--- Supplied entries ---
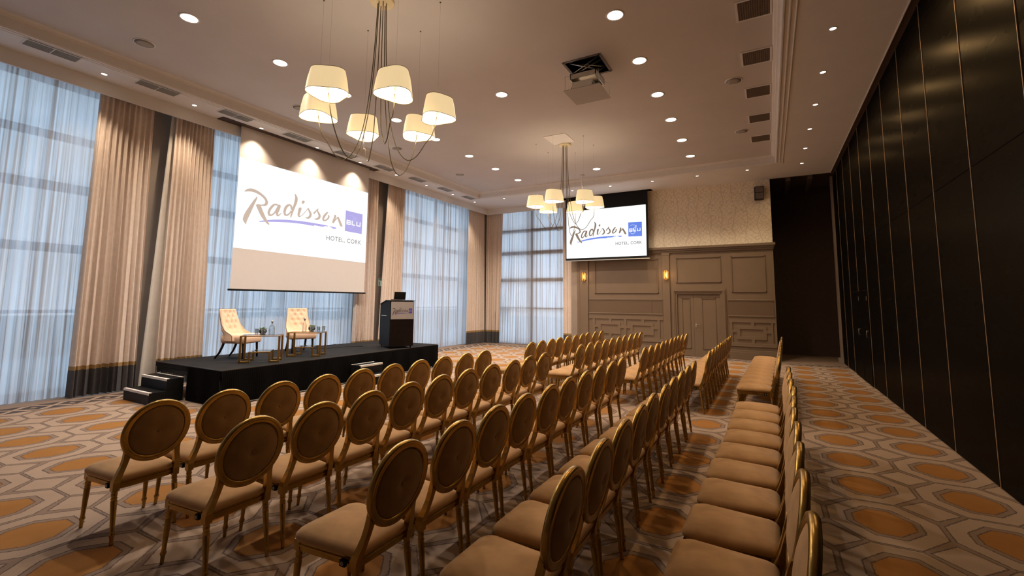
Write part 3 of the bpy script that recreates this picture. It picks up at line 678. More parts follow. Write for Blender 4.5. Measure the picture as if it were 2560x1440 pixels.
---
--- Supplied entries ---
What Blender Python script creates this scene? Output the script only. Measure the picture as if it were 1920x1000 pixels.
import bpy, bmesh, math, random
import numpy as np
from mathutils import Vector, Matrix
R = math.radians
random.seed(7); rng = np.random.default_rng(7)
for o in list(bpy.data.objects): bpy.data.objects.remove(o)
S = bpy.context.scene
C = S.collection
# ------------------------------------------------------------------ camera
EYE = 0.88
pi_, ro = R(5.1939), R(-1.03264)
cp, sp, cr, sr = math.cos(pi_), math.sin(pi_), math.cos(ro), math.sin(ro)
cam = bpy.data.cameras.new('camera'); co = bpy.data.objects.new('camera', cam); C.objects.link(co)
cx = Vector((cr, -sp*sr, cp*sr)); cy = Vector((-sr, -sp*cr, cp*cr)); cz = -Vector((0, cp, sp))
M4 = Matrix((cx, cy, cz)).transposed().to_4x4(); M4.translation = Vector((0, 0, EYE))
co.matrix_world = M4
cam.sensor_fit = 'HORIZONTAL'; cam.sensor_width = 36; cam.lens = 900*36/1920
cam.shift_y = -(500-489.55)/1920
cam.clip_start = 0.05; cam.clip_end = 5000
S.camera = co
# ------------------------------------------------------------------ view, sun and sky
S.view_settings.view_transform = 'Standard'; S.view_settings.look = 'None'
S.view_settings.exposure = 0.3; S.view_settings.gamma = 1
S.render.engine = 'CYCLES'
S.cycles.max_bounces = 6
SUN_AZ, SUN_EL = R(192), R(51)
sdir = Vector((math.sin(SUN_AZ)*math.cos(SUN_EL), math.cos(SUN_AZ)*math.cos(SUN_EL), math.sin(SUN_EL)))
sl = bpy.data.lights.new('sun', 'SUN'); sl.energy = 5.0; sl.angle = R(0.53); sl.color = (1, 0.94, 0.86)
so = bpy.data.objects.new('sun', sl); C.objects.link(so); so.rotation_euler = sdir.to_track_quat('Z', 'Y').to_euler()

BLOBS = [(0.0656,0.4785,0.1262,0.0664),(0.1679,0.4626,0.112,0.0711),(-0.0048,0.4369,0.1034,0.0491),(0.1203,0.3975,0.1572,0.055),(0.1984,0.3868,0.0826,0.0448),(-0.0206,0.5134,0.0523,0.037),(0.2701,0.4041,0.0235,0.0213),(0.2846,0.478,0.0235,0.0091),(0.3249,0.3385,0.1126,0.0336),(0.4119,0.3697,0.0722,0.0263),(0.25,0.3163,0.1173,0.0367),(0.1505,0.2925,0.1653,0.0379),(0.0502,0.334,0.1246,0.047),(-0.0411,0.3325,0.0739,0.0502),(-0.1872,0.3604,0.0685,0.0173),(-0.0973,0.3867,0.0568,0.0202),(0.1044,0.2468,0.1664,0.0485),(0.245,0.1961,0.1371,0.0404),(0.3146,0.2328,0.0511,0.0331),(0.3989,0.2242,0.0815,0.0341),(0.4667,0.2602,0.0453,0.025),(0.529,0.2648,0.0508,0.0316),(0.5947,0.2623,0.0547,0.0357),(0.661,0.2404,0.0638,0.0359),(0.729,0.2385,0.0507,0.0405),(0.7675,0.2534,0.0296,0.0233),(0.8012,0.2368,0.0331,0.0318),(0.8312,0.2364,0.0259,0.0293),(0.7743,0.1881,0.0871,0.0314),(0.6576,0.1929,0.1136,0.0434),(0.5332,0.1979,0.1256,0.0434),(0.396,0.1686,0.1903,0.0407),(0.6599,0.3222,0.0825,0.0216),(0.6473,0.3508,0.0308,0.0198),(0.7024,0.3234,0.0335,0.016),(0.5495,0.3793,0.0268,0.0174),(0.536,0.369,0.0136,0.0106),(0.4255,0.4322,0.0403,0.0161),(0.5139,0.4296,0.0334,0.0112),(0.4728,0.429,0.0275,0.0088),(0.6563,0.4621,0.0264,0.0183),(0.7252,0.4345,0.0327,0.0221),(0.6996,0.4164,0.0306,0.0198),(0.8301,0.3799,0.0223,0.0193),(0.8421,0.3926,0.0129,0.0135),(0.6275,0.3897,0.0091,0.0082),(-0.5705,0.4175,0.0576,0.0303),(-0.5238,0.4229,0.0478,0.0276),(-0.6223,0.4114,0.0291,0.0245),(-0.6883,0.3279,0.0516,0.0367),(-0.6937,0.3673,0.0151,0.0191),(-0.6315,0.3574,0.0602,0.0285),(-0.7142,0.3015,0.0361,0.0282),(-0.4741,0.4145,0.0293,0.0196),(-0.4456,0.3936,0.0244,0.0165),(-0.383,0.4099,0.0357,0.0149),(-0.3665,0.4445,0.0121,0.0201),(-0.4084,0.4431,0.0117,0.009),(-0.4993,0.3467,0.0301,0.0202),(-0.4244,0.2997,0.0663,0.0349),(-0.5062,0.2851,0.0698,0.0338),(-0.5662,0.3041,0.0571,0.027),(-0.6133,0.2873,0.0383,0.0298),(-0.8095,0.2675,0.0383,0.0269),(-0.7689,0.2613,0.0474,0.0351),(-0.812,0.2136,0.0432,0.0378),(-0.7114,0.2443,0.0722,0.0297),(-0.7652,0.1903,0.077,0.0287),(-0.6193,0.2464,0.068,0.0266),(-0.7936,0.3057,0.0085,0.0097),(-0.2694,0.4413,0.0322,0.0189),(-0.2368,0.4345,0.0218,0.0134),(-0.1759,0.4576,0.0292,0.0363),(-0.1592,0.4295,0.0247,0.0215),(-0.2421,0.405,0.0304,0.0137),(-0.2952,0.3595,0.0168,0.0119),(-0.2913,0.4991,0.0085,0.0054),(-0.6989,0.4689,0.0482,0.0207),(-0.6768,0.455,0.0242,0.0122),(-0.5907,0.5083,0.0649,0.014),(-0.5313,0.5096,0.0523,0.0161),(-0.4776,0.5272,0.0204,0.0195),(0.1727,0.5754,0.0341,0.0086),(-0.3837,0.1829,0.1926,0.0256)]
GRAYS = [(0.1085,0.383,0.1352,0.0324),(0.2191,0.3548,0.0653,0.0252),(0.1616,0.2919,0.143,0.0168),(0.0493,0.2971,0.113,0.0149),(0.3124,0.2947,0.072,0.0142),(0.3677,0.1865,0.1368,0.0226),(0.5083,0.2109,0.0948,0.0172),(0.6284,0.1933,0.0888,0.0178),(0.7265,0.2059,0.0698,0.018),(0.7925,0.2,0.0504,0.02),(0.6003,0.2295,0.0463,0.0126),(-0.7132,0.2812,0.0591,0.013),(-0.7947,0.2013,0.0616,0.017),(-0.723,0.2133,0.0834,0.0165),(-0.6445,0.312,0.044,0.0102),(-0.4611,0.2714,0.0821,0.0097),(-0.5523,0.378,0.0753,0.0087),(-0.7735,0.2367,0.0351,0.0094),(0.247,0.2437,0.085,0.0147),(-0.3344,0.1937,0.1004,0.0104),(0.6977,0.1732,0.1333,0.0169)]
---
--- Supplied entries ---
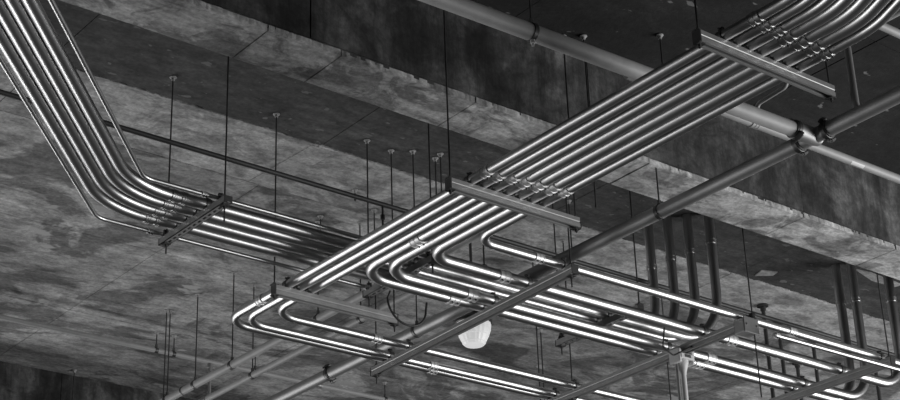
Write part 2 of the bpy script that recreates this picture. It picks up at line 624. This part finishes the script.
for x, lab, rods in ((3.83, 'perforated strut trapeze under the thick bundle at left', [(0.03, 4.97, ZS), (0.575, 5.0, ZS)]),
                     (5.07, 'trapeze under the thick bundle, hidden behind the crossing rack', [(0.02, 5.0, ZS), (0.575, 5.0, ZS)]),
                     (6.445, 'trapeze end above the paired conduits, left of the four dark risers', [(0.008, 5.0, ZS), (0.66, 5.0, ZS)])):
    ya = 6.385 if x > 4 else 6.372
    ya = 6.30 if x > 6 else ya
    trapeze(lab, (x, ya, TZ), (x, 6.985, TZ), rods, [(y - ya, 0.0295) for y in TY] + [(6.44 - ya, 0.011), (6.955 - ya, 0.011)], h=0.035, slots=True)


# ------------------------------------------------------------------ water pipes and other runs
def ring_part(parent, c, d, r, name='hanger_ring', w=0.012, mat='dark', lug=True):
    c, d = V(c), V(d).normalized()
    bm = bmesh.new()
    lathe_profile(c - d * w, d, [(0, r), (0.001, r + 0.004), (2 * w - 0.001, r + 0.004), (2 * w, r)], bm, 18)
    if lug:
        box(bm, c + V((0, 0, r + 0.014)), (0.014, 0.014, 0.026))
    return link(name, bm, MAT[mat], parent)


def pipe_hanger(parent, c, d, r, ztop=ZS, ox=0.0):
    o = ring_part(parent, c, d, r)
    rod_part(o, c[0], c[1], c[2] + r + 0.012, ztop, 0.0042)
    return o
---
# Written request
Show each line in the entries that holds the string "this".

# Response
Write part 3 of the bpy script that recreates this picture. It picks up at line 678. More parts follow. Write for Blender 4.5. Measure the picture as if it were 2560x1440 pixels.
What Blender Python script creates this scene? Output the script only. Measure the picture as if it were 1920x1000 pixels.
Write part 2 of the bpy script that recreates this picture. It picks up at line 624. This part finishes the script.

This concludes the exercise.